**TASK TO COMPLETE**
Output the full listing below exactly, without the pictures.

********************

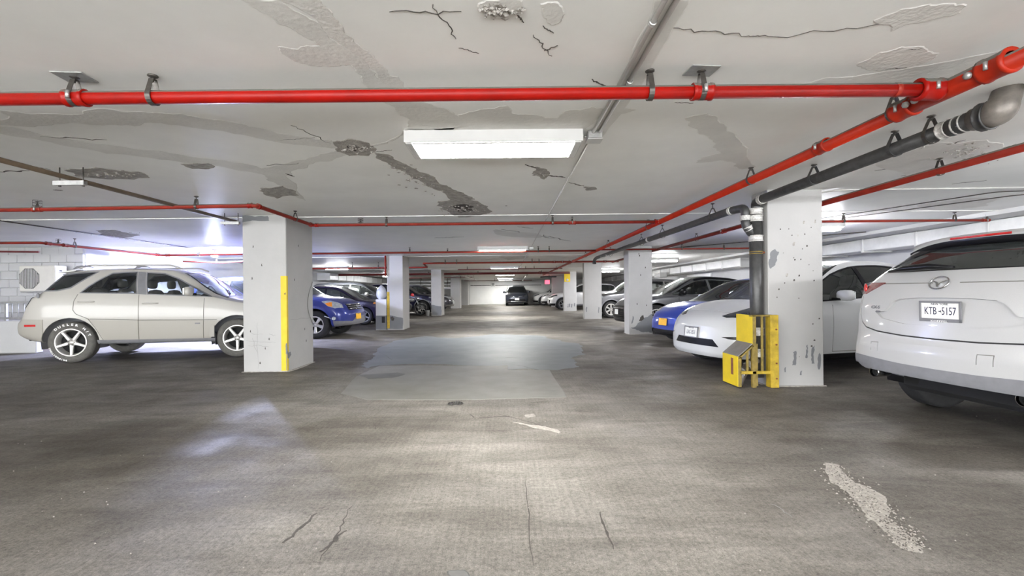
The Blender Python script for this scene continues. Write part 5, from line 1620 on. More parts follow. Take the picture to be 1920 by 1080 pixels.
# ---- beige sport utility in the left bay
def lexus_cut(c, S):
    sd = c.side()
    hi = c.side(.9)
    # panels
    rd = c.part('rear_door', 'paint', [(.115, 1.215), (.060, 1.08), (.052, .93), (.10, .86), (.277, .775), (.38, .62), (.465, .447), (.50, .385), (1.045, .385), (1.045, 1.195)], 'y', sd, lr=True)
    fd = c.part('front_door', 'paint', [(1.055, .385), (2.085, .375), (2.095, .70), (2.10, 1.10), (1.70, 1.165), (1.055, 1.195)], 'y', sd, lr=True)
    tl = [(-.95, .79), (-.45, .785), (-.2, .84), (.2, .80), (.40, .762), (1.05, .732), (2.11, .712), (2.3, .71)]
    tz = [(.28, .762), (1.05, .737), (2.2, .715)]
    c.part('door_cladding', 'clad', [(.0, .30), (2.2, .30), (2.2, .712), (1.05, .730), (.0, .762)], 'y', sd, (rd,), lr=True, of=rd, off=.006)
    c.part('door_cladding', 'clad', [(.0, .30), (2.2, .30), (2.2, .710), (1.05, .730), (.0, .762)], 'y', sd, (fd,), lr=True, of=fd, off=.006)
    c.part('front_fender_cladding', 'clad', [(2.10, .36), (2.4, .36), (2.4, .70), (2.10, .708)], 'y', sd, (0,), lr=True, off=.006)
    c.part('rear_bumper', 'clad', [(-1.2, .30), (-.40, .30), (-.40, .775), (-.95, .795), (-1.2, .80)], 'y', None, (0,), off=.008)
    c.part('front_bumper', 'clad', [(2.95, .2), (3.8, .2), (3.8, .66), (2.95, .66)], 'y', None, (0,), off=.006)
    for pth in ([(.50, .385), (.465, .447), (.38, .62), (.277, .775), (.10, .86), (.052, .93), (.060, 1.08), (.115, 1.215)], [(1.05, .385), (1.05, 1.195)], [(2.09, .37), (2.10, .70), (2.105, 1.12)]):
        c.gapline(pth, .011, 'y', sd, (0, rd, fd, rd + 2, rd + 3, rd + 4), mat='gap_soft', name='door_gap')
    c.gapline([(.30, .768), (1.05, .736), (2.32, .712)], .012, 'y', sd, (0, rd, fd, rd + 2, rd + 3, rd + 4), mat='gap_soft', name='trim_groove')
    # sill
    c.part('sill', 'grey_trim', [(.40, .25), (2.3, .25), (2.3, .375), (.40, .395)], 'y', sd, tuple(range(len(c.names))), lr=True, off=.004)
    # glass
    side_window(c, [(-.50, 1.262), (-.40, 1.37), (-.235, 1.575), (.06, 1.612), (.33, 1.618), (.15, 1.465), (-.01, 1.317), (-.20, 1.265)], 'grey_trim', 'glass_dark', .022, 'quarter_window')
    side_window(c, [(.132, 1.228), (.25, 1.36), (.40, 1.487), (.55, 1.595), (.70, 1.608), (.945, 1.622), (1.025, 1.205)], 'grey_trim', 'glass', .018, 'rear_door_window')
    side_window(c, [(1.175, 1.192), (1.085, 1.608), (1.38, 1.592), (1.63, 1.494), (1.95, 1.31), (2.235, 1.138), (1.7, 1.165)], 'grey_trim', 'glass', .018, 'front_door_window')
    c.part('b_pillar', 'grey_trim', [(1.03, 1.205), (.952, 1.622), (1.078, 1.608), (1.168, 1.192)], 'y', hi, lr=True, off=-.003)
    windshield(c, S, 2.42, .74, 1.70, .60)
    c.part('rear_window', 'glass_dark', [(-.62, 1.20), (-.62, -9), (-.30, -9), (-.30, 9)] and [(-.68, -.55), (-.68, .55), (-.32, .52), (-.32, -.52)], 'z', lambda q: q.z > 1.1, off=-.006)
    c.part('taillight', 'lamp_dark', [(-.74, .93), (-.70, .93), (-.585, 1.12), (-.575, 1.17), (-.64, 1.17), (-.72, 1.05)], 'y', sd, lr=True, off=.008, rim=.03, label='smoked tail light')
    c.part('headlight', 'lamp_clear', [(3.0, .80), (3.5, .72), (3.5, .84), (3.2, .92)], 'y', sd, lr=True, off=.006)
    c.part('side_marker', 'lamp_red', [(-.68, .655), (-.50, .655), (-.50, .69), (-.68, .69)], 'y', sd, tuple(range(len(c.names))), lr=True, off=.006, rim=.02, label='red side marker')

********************

**RESPONSE FOR THIS EXERCISE**
The Blender Python script for this scene continues. Write part 5, from line 1620 on. More parts follow. Take the picture to be 1920 by 1080 pixels.
# ---- beige sport utility in the left bay
def lexus_cut(c, S):
    sd = c.side()
    hi = c.side(.9)
    # panels
    rd = c.part('rear_door', 'paint', [(.115, 1.215), (.060, 1.08), (.052, .93), (.10, .86), (.277, .775), (.38, .62), (.465, .447), (.50, .385), (1.045, .385), (1.045, 1.195)], 'y', sd, lr=True)
    fd = c.part('front_door', 'paint', [(1.055, .385), (2.085, .375), (2.095, .70), (2.10, 1.10), (1.70, 1.165), (1.055, 1.195)], 'y', sd, lr=True)
    tl = [(-.95, .79), (-.45, .785), (-.2, .84), (.2, .80), (.40, .762), (1.05, .732), (2.11, .712), (2.3, .71)]
    tz = [(.28, .762), (1.05, .737), (2.2, .715)]
    c.part('door_cladding', 'clad', [(.0, .30), (2.2, .30), (2.2, .712), (1.05, .730), (.0, .762)], 'y', sd, (rd,), lr=True, of=rd, off=.006)
    c.part('door_cladding', 'clad', [(.0, .30), (2.2, .30), (2.2, .710), (1.05, .730), (.0, .762)], 'y', sd, (fd,), lr=True, of=fd, off=.006)
    c.part('front_fender_cladding', 'clad', [(2.10, .36), (2.4, .36), (2.4, .70), (2.10, .708)], 'y', sd, (0,), lr=True, off=.006)
    c.part('rear_bumper', 'clad', [(-1.2, .30), (-.40, .30), (-.40, .775), (-.95, .795), (-1.2, .80)], 'y', None, (0,), off=.008)
    c.part('front_bumper', 'clad', [(2.95, .2), (3.8, .2), (3.8, .66), (2.95, .66)], 'y', None, (0,), off=.006)
    for pth in ([(.50, .385), (.465, .447), (.38, .62), (.277, .775), (.10, .86), (.052, .93), (.060, 1.08), (.115, 1.215)], [(1.05, .385), (1.05, 1.195)], [(2.09, .37), (2.10, .70), (2.105, 1.12)]):
        c.gapline(pth, .011, 'y', sd, (0, rd, fd, rd + 2, rd + 3, rd + 4), mat='gap_soft', name='door_gap')
    c.gapline([(.30, .768), (1.05, .736), (2.32, .712)], .012, 'y', sd, (0, rd, fd, rd + 2, rd + 3, rd + 4), mat='gap_soft', name='trim_groove')
    # sill
    c.part('sill', 'grey_trim', [(.40, .25), (2.3, .25), (2.3, .375), (.40, .395)], 'y', sd, tuple(range(len(c.names))), lr=True, off=.004)
    # glass
    side_window(c, [(-.50, 1.262), (-.40, 1.37), (-.235, 1.575), (.06, 1.612), (.33, 1.618), (.15, 1.465), (-.01, 1.317), (-.20, 1.265)], 'grey_trim', 'glass_dark', .022, 'quarter_window')
    side_window(c, [(.132, 1.228), (.25, 1.36), (.40, 1.487), (.55, 1.595), (.70, 1.608), (.945, 1.622), (1.025, 1.205)], 'grey_trim', 'glass', .018, 'rear_door_window')
    side_window(c, [(1.175, 1.192), (1.085, 1.608), (1.38, 1.592), (1.63, 1.494), (1.95, 1.31), (2.235, 1.138), (1.7, 1.165)], 'grey_trim', 'glass', .018, 'front_door_window')
    c.part('b_pillar', 'grey_trim', [(1.03, 1.205), (.952, 1.622), (1.078, 1.608), (1.168, 1.192)], 'y', hi, lr=True, off=-.003)
    windshield(c, S, 2.42, .74, 1.70, .60)
    c.part('rear_window', 'glass_dark', [(-.62, 1.20), (-.62, -9), (-.30, -9), (-.30, 9)] and [(-.68, -.55), (-.68, .55), (-.32, .52), (-.32, -.52)], 'z', lambda q: q.z > 1.1, off=-.006)
    c.part('taillight', 'lamp_dark', [(-.74, .93), (-.70, .93), (-.585, 1.12), (-.575, 1.17), (-.64, 1.17), (-.72, 1.05)], 'y', sd, lr=True, off=.008, rim=.03, label='smoked tail light')
    c.part('headlight', 'lamp_clear', [(3.0, .80), (3.5, .72), (3.5, .84), (3.2, .92)], 'y', sd, lr=True, off=.006)
    c.part('side_marker', 'lamp_red', [(-.68, .655), (-.50, .655), (-.50, .69), (-.68, .69)], 'y', sd, tuple(range(len(c.names))), lr=True, off=.006, rim=.02, label='red side marker')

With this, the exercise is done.